I wasn't aware of this issue, but I'm still not sure I understand it.  
Can you point me to an example where this causes trouble?

> > +
> > +AT_COMPILE([[input]])
> > +
> > +m4_pushdef([AT_EXPAND_ARGS], [$][*])
> > +m4_pushdef([AT_DQUOTE_EACH], [[[$1]]m4_if($][#, 1, [], [, AT_DQUOTE_EACH
> (m4_shift($2))])])
> 
> This looks like you are trying to rewrite m4_dquote_elt.

Thanks for pointing that out.  m4_dquote_elt appears to be perfectly 
equivalent for this purpose.  What does "elt" mean?

> > +
> > +AT_PARSER_CHECK([[./input]]m4_if($#, 10, [], $#, 11, [], [,
> > AT_DQUOTE_EACH(AT_EXPAND_ARGS(m4_shiftn(11, $@)))]))
> 
> Untested, but I think this would be nicer than going through the rigamarole 
> of 
> defining AT_EXPAND_ARGS and AT_DQUOTE_EACH, and probably a bit more robust.  
> Although it may require you to bump bison's minimum autoconf requirement.  It 
> also depends on AT_PARSER_CHECK being written to treat $#==3 the same as when 
> $#==4 and $4==[], even though your current definition of 
> _AT_TEST_TABLES_AND_PARSE violates that rule of thumb (that is, it is more 
> robust to write macros that check whether an argument is empty, rather than 
> checking whether the argument was supplied).

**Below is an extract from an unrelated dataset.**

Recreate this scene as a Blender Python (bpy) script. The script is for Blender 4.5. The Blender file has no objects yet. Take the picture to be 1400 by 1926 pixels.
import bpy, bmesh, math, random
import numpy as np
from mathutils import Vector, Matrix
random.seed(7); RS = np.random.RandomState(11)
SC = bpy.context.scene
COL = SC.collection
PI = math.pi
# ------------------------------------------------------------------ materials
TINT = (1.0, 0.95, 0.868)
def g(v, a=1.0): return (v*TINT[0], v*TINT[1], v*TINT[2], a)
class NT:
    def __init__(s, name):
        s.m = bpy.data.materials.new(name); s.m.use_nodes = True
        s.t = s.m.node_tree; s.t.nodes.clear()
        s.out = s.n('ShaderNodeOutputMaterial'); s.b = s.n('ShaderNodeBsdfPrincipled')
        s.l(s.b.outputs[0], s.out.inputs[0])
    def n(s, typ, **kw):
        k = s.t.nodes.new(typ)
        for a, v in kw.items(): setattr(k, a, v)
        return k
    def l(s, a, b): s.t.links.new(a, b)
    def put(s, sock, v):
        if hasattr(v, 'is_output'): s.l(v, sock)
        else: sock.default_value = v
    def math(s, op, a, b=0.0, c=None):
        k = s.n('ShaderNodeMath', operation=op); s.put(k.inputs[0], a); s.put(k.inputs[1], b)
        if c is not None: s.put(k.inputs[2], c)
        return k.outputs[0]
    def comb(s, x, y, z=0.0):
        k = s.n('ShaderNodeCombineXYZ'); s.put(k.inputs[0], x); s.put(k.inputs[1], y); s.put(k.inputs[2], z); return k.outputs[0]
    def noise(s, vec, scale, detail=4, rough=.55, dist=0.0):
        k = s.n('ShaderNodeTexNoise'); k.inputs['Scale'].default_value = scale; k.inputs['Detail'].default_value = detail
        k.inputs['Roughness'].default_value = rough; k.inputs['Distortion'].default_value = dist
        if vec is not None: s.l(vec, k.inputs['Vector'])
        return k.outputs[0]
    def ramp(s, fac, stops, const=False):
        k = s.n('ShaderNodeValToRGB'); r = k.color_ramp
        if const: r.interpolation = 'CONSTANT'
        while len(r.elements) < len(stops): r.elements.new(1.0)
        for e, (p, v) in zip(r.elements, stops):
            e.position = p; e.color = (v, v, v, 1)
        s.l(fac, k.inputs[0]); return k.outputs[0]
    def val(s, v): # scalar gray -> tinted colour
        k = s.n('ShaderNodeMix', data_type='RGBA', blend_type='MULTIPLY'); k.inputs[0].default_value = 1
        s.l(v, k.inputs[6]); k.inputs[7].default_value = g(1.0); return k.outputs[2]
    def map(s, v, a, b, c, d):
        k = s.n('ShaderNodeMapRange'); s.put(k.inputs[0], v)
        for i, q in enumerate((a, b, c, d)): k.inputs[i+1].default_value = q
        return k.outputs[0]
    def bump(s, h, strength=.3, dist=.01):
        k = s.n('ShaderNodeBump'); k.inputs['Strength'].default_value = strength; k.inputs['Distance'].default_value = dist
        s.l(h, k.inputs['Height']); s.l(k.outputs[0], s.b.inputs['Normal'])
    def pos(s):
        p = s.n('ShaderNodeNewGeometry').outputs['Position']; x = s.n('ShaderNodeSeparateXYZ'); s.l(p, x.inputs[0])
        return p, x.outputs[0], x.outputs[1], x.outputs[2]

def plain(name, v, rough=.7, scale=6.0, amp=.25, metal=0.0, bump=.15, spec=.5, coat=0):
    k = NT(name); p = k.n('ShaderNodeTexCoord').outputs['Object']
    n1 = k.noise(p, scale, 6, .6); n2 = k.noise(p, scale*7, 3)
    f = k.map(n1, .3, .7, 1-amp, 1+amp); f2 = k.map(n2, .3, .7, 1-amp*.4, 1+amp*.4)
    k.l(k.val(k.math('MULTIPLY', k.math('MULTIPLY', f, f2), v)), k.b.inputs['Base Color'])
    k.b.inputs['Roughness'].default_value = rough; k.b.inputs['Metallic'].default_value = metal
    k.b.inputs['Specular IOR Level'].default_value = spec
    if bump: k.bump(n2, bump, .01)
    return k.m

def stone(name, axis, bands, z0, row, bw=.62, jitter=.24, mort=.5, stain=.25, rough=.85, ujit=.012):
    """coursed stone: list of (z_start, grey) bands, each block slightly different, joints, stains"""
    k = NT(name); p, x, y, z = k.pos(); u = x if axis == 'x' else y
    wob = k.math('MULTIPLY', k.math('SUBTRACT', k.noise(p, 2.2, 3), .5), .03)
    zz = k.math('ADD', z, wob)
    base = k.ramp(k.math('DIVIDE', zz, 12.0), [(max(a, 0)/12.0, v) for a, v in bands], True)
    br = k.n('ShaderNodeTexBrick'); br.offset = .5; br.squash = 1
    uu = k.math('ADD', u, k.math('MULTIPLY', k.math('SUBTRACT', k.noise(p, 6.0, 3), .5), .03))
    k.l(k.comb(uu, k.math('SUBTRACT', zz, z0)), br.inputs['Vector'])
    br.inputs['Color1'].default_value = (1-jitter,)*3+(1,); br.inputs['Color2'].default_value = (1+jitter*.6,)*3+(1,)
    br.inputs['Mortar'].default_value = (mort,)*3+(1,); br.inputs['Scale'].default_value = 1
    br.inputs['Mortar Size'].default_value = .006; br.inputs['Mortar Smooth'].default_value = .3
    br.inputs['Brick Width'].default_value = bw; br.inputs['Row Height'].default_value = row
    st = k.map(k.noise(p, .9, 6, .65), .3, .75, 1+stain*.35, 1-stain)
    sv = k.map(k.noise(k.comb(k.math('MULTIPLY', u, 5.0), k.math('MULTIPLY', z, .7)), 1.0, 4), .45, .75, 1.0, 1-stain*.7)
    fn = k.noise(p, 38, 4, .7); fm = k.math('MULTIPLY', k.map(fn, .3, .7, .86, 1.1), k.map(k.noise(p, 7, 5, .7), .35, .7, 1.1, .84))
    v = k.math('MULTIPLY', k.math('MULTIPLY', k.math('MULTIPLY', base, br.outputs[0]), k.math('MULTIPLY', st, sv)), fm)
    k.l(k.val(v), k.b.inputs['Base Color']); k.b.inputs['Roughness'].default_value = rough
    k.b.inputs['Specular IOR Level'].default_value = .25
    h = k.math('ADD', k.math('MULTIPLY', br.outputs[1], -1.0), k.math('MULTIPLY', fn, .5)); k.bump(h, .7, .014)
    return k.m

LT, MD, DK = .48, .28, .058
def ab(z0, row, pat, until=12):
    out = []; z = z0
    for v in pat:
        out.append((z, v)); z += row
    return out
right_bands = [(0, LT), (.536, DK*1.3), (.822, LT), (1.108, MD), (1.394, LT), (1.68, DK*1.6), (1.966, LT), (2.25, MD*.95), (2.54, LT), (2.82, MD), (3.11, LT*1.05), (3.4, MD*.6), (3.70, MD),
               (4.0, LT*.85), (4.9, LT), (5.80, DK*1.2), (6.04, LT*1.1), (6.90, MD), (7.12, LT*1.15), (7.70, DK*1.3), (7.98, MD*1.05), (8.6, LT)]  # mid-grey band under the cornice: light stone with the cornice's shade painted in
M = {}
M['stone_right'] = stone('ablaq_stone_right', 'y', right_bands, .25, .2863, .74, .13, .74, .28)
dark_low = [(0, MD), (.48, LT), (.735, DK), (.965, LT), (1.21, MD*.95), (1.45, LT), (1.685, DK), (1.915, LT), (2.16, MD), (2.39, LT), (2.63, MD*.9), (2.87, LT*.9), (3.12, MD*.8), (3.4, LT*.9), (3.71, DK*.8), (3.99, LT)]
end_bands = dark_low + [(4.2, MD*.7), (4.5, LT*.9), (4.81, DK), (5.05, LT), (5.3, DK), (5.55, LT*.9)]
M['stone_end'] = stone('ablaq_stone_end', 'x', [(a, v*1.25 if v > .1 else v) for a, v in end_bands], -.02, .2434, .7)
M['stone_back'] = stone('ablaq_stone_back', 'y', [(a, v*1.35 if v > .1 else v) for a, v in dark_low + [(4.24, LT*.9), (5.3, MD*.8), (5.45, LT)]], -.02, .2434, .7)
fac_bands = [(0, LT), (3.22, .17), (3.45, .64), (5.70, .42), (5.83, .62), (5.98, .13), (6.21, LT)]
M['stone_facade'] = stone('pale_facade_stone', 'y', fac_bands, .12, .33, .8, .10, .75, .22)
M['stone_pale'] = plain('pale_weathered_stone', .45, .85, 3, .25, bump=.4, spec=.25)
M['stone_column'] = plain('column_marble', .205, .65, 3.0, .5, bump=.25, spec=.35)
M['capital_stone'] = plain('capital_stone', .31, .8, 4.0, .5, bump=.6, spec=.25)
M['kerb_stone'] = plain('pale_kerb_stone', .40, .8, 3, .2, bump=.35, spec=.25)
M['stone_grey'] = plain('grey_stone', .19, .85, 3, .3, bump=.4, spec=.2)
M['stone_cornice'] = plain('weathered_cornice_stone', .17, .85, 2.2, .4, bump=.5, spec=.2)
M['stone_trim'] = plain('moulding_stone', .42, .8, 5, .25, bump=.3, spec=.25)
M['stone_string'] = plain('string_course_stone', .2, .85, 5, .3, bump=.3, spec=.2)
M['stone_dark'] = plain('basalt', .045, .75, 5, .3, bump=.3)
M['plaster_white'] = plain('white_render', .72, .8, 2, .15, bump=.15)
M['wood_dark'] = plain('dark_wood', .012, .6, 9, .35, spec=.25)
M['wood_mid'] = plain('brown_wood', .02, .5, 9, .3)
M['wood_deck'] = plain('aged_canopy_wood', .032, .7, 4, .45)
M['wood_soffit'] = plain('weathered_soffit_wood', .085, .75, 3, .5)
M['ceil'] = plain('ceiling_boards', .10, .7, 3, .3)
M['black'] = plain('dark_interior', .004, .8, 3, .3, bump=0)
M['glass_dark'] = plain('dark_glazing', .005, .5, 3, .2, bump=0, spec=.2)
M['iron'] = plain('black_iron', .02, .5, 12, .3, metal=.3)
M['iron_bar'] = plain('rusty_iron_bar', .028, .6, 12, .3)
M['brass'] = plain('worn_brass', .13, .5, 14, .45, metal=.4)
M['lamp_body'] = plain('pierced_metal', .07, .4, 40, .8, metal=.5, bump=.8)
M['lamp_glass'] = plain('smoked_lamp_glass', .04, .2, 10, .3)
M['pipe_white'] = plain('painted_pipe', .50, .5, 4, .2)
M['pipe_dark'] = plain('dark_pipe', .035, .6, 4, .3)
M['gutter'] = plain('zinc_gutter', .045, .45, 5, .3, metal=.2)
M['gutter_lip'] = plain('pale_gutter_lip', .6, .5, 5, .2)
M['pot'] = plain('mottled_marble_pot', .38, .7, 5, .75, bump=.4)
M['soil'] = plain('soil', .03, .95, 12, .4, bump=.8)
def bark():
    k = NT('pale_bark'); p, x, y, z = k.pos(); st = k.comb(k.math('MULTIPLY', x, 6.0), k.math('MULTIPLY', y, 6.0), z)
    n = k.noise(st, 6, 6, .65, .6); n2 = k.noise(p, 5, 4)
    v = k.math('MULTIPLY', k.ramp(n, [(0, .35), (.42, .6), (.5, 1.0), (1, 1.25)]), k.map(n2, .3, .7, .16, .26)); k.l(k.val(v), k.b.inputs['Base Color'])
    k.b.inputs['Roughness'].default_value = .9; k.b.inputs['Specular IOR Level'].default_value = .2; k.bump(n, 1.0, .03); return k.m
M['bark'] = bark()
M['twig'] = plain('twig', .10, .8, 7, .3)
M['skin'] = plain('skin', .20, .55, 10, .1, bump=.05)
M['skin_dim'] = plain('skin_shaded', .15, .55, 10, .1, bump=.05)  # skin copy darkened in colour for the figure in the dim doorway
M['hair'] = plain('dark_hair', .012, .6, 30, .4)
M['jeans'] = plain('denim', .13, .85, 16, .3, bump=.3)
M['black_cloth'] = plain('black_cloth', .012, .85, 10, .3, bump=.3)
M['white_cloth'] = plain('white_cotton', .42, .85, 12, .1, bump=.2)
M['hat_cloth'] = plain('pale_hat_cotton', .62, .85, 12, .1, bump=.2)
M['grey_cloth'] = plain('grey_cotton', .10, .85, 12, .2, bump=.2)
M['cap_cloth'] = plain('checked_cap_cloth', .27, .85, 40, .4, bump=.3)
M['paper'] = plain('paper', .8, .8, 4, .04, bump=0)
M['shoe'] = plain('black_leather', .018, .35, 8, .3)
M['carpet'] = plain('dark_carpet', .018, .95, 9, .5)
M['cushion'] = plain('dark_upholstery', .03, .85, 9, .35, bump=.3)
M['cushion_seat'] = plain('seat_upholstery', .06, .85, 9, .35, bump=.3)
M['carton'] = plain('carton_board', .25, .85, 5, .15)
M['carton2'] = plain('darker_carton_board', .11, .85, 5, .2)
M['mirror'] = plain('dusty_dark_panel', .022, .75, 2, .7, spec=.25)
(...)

I'm not sure how my current _AT_TEST_TABLES_AND_PARSE violates that rule 
of thumb in any significant way.  I think it just defers the decision of 
whether to follow that rule to AT_PARSER_CHECK.

> AT_PARSER_CHECK([[./input]], m4_expand([$12]), m4_expand([$13]),
>                 m4_expand([$14]))

That leaves the result of the expansion underquoted in the eventual 
AT_CHECK invocation, so it gets expanded again.  That doesn't seem to 
break the current test suite, but it's not robust.

As always, thanks for your help, Eric.